U.S. SECURITIES AND EXCHANGE COMMISSION

Litigation Release No. 23247 / April 27, 2015

Accounting and Auditing Enforcement Release No. AAER-3653 / April 27, 2015

Securities and Exchange Commission v. Robert Asti, Civil Action No. 03-CV-1417 (LDW)(EDNY)

Former Symbol Technologies Executive Settles SEC Action Thus Concluding a Long-Running 14-Defendant Accounting Litigation

The Honorable Leonard D. Wexler, United States District Judge for the Eastern District of New York, has entered a final consent judgment against Robert Asti, a former executive of Symbol Technologies, Inc. ("Symbol") and the last remaining defendant in the SEC's multiple enforcement actions involving the widespread accounting fraud at Symbol.

The Commission's complaint against Asti alleges that from 1999 through March 2001, Asti participated in fraudulent revenue recognition practices, including quarter-end "stuffing" of Symbol's distribution channel to help meet revenue and earnings targets imposed by Symbol's CEO. The final judgment, to which Asti consented, permanently enjoins him from violating Sections 10(b) and 13b(5) of the Securities Exchange Act of 1934 ("Exchange Act") and Rules 10b-5 and 13b2-1, and from aiding and abetting violations of Sections 13(a) and 13(b)(2) of the Exchange Act and Rules 12b-20, 13a-1 and 13a-13, and it permanently bars him from serving as an officer or director of a public company. The judgment also requires Asti to pay disgorgement and prejudgment interest of $90,952, and it forgoes imposition of a civil monetary penalty based on Asti's early and substantial cooperation with the Commission staff and the criminal authorities, as well as his guilty plea and sentence to three years' probation in a parallel criminal action brought by the United States Attorney's Office for the Eastern District of New York ("USAO").

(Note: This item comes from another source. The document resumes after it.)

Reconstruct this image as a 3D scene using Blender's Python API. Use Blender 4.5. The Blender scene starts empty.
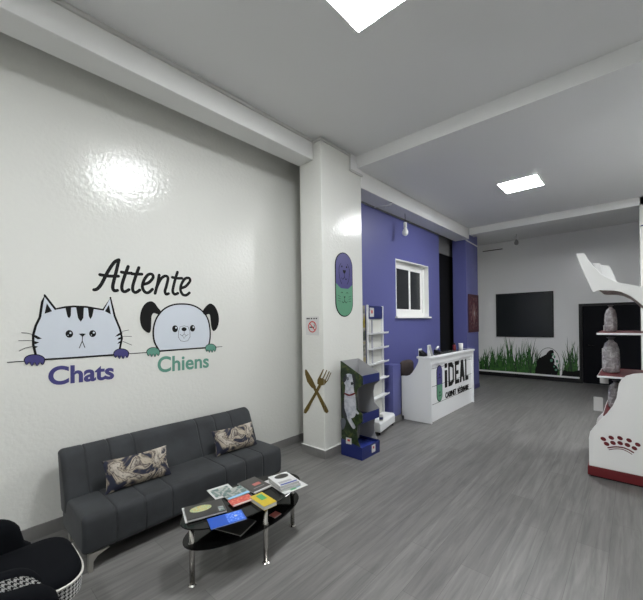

The Commission has now obtained final judgments against all thirteen former Symbol executives named as defendants in three separate actions filed in connection with the Symbol accounting fraud, including Symbol's chief executive officer, chief financial officer, two chief accounting officers, the company's general counsel and its head of sales. Symbol also entered into a final consent judgment, pursuant to which the company paid a $37 million civil penalty that was distributed to the victims of the fraud. SEC v. Symbol Technologies, Inc., et al., 04 CV 2276 (SJF)(EDNY). The fourteen final judgments obtained by the Commission in the Symbol litigation imposed, in addition to non-monetary sanctions, a total of approximately $131 million in disgorgement, prejudgment interest and civil penalties. The Commission is now pursuing collection of the final judgment imposed against Symbol's former CEO, Tomo Razmilovic, who remains a fugitive living in Sweden and under indictment by the USAO. The judgment against Razmilovic, in addition to imposing non-monetary sanctions, requires him to pay disgorgement, prejudgment interest and civil penalties totaling approximately $90 million. The judgment was affirmed on appeal in nearly all respects by the U.S. Court of Appeals for the Second Circuit, and the Supreme Court denied Razmilovic's petition for a writ of certiorari.

The Commission acknowledges the assistance and cooperation of the USAO and the U.S. Postal Inspection Service in this matter.